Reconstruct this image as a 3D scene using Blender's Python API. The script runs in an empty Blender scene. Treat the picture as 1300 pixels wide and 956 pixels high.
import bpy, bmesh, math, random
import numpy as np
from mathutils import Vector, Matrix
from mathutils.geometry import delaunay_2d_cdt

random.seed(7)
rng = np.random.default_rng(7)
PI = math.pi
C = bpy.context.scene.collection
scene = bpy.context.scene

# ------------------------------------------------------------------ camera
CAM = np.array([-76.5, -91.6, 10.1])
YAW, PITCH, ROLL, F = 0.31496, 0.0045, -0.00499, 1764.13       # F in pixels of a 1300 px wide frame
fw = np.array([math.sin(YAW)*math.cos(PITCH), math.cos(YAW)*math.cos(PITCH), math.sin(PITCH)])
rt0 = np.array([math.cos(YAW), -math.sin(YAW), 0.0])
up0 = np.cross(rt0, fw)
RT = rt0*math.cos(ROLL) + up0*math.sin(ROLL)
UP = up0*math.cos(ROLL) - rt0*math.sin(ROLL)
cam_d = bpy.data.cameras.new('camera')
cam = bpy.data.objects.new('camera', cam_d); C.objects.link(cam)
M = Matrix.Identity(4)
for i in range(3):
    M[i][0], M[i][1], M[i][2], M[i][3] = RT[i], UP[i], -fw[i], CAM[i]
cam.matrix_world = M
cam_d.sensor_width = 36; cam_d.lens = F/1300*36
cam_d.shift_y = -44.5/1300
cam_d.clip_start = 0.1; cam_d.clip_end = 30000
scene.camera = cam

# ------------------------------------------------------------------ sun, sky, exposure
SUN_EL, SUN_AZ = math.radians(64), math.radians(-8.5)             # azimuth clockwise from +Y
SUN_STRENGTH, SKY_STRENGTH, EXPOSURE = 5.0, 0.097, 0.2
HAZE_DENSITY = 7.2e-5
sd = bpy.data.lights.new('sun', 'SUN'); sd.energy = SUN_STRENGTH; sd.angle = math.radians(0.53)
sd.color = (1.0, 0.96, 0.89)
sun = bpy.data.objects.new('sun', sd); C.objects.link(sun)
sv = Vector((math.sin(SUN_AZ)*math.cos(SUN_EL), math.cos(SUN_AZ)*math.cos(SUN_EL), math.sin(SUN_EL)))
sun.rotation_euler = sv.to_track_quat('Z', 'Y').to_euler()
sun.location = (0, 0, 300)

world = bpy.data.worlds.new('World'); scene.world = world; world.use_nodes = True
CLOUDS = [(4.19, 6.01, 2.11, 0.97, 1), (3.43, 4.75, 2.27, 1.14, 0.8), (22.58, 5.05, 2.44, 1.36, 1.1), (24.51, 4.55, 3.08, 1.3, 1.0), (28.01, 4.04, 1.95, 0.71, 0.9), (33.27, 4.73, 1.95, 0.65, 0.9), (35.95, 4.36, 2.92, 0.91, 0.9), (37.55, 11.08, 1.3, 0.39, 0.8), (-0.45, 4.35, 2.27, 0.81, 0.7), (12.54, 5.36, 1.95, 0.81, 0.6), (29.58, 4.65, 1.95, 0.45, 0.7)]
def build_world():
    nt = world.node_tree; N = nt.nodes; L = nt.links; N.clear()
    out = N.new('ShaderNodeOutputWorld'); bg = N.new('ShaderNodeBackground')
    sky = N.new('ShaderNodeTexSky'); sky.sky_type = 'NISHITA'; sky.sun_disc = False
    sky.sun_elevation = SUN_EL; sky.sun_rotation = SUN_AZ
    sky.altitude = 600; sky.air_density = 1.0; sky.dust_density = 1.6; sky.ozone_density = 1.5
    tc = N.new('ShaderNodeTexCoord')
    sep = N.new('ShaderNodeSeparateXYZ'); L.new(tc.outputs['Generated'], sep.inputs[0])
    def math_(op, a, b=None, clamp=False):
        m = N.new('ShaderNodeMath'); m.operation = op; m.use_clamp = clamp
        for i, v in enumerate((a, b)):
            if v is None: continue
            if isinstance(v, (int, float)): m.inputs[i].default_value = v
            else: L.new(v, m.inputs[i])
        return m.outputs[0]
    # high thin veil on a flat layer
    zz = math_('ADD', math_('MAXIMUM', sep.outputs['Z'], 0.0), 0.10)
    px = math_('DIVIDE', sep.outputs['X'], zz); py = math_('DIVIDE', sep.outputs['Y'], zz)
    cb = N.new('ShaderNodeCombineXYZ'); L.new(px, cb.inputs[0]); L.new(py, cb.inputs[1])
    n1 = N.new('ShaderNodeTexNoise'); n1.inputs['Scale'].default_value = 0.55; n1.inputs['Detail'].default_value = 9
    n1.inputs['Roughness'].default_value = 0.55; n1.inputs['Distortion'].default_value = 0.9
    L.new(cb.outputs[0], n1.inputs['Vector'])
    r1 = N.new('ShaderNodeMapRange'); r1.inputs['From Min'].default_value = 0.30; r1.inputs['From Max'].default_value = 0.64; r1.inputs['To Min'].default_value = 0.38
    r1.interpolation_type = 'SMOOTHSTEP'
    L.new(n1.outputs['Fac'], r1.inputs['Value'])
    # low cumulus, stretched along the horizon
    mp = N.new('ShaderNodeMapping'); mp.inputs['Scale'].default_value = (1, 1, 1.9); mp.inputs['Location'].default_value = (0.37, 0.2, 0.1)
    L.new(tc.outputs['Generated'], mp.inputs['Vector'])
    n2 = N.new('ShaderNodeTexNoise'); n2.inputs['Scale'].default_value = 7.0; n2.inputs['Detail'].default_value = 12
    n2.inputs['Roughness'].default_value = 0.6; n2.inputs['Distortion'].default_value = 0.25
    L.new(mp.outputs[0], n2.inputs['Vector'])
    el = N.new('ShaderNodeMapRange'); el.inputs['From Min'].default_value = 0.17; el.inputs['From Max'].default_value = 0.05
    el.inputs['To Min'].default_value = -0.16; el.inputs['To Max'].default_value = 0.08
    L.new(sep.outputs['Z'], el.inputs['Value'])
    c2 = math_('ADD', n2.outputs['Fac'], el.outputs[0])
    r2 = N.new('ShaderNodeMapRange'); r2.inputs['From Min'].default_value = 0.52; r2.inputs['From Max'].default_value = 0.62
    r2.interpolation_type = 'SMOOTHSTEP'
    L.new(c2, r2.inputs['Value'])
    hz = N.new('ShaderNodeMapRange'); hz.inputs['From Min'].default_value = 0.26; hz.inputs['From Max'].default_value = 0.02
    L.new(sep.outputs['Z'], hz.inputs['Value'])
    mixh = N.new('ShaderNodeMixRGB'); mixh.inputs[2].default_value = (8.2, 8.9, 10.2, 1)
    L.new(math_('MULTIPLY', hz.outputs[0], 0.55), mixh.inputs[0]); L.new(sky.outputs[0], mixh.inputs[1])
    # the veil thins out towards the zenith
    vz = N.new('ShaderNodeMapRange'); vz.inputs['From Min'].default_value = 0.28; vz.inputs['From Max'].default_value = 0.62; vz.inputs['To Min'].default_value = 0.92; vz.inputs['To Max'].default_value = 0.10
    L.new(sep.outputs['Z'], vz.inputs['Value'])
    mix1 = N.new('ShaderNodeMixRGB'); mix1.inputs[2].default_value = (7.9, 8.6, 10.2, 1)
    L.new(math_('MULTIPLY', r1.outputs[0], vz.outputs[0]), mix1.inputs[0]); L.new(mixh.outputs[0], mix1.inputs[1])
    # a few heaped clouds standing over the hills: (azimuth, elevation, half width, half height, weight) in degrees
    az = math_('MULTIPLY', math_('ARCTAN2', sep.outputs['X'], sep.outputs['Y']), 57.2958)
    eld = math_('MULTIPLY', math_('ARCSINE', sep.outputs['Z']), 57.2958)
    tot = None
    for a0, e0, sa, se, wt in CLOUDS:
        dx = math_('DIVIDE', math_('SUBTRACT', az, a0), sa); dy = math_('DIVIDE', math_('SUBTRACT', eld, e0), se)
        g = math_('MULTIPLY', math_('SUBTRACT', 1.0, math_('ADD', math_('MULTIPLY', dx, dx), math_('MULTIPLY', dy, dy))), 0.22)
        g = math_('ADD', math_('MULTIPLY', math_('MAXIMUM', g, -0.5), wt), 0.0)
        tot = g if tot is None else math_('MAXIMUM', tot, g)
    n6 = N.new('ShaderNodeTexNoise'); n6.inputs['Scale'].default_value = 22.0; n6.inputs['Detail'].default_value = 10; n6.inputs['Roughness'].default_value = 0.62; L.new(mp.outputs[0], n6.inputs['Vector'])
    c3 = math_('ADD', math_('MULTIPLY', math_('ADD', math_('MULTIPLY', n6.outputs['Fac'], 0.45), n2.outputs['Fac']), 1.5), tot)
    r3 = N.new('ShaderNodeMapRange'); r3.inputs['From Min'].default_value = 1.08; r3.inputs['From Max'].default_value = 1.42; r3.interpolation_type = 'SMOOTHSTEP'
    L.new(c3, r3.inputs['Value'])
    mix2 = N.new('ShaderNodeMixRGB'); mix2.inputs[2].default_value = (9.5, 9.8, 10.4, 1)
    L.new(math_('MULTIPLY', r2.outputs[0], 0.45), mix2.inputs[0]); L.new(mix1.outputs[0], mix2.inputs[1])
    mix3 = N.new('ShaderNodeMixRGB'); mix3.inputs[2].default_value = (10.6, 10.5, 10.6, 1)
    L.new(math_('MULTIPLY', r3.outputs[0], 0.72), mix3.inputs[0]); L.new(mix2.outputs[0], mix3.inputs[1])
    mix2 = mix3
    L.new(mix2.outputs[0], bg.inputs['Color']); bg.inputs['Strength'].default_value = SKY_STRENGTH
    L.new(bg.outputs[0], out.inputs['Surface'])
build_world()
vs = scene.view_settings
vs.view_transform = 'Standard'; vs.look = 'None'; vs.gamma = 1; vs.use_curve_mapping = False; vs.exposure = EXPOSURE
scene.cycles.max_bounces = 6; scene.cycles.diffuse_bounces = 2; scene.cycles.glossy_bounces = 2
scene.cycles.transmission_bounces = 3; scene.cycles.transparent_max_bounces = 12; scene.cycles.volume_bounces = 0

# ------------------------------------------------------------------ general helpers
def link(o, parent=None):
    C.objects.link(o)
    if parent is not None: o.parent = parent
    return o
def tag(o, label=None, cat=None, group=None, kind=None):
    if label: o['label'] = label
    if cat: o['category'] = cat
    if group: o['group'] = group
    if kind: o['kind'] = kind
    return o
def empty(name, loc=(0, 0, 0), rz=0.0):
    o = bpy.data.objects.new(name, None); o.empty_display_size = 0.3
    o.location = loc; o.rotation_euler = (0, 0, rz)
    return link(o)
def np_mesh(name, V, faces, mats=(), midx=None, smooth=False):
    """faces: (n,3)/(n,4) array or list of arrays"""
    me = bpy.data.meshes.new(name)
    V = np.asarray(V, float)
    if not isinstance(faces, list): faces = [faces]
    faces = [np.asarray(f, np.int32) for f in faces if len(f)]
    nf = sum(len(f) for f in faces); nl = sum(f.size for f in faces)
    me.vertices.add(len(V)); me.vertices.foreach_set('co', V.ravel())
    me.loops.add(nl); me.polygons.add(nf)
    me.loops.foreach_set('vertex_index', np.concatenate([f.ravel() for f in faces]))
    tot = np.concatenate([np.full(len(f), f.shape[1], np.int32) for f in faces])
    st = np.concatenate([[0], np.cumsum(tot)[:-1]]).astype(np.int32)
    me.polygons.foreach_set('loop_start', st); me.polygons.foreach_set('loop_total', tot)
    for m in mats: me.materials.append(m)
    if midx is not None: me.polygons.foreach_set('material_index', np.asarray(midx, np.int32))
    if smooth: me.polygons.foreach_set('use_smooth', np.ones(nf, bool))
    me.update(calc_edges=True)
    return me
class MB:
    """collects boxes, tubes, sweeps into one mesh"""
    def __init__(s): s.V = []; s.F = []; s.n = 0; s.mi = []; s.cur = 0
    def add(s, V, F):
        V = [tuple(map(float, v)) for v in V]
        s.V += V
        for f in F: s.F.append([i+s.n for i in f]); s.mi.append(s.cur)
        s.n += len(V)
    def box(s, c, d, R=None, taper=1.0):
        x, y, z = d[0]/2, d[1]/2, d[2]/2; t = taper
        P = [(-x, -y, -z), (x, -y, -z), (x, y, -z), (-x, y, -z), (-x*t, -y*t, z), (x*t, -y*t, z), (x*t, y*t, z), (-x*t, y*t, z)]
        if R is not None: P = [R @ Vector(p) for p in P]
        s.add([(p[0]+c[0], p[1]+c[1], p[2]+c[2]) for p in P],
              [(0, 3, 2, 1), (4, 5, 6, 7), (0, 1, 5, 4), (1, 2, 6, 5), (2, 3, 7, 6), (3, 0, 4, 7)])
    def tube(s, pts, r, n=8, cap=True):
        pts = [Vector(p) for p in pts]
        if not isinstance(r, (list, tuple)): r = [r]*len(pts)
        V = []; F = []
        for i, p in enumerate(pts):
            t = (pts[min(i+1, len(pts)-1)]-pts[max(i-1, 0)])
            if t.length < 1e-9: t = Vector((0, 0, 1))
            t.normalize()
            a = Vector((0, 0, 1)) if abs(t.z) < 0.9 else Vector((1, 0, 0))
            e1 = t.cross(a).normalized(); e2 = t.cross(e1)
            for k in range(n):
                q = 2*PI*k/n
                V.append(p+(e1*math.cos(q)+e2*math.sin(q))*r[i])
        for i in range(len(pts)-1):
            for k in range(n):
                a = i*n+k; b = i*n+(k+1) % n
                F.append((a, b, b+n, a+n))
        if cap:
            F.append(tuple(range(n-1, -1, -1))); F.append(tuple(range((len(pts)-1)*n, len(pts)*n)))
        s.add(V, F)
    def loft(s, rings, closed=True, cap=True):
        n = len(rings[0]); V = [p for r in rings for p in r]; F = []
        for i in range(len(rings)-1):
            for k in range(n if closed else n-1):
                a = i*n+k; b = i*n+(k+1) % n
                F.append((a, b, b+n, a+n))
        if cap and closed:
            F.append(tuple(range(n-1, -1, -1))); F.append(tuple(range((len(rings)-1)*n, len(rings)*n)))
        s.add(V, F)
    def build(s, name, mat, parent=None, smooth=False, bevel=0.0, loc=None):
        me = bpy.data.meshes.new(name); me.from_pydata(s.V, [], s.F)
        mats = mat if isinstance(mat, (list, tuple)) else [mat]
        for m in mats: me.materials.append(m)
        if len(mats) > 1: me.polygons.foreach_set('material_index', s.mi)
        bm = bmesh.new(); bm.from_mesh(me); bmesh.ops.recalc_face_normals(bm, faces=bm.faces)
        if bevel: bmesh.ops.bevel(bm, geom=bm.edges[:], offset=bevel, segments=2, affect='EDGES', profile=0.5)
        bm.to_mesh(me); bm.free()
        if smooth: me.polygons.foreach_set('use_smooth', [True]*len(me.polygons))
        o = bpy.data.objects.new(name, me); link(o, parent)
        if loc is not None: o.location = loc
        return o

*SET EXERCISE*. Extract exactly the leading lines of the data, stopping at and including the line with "scene = bpy.context.scene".

*CORRECT ANSWER*.
Reconstruct this image as a 3D scene using Blender's Python API. The script runs in an empty Blender scene. Treat the picture as 1300 pixels wide and 956 pixels high.
import bpy, bmesh, math, random
import numpy as np
from mathutils import Vector, Matrix
from mathutils.geometry import delaunay_2d_cdt

random.seed(7)
rng = np.random.default_rng(7)
PI = math.pi
C = bpy.context.scene.collection
scene = bpy.context.scene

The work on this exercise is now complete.